Tunisie – Nominations dans les radios publiques : RSF écrit à Ali Laarayedh

Dans une lettre adressée le 22 août 2013 au chef du gouvernement tunisien, Ali Larayedh, Reporters sans frontières exprime sa déception et son inquiétude après l’annonce de la nomination par les autorités de nouveaux dirigeants à la tête de cinq radios publiques.

L’organisation regrette que cette décision ait été prise par le gouvernement, alors que ces nominations relèvent désormais, en vertu de l’application du Décret-loi 116-2011, de la compétence de la Haute instance indépendante pour la communication audiovisuelle (HAICA), nommée le 3 mai dernier.

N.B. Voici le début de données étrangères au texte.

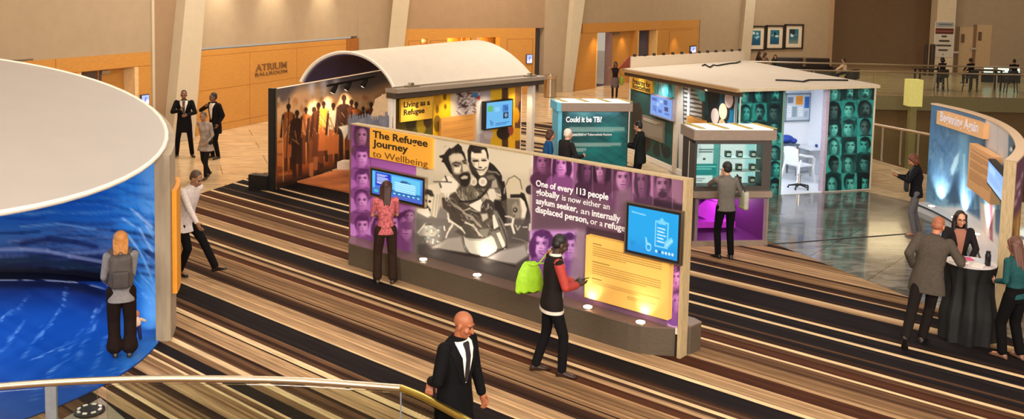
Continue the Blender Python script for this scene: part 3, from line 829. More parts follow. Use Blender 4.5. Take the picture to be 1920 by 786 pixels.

L’organisation appelle les autorités à revenir sur ces dernières nominations effectuées en infraction de la loi tunisienne, et en violation du principe démocratique de l’indépendance des médias publics. Elle encourage également l’HAICA à revenir sur celles prises antérieurement à sa création, dans le respect du droit.

Monsieur le Premier ministre
Ali Larayedh
Siège du Premier Ministère
La Kasbah
Tunis

Tunis, le 22 août 2013

Objet : Nominations des dirigeants des médias publics

Monsieur le Premier ministre,

Reporters sans frontières, organisation internationale de défense de la liberté de l’information, exprime sa déception et son inquiétude après l’annonce, le 17 août 2013, de la nomination par les autorités de nouveaux dirigeants à la tête de cinq radios publiques (Radio Nationale, Radio Culturelle, Radio Jeunes, Radio Gafsa, Radio Tataouine).

Ces nominations contreviennent au principe d’indépendance des médias publics. En vertu du décret-loi 116-2011, elles relèvent de la compétence de l’HAICA, dont les membres ont été officiellement nommés en mai dernier. Il est crucial que le gouvernement respecte la plénitude des attributions de cette instance, afin qu’elle puisse nommer, en toute indépendance et transparence, les futurs dirigeants des médias publics.

Le 8 janvier 2012, les premières nominations annoncées par le Premier ministère, arguant de l’absence de cadre législatif régissant cette question, avaient soulevé une vague d’indignation parmi les professionnels de l’information et les organisations de défense de la liberté de la presse. Au cours des mois suivants, Reporters sans frontières a régulièrement fait part aux conseillers en charge du dossier auprès de votre prédécesseur, M. Hamadi Jebali, de ses inquiétudes face à la poursuite des nominations arbitraires à la tête des médias publics, ce qui s’apparentait à un refus de mettre en oeuvre les dispositions du décret-loi 116-2011.

Aujourd’hui, l’argument selon lequel il n’existe pas de cadre législatif est caduc. En vertu de l’article 19 de ce décret-loi, il incombe en effet à la Haute autorité indépendante de la communication audiovisuelle (HAICA) de “donner des avis conformes concernant la nomination des présidents-directeurs généraux des entreprises publiques de communication audiovisuelle”.

Par conséquent, Reporters sans frontières vous demande de revenir sur cette décision et d’apporter votre soutien plein et entier aux travaux de l’HAICA. Garantir l’indépendance de cette institution est un impératif nécessaire au respect de la liberté d’information en Tunisie. L’organisation encourage également l’HAICA à revenir sur celles prises antérieurement à sa création, dans le respect du droit.

Je vous remercie par avance pour l’attention que vous porterez à nos demandes et vous prie d’agréer, Monsieur le Premier ministre, l’expression de ma très haute considération.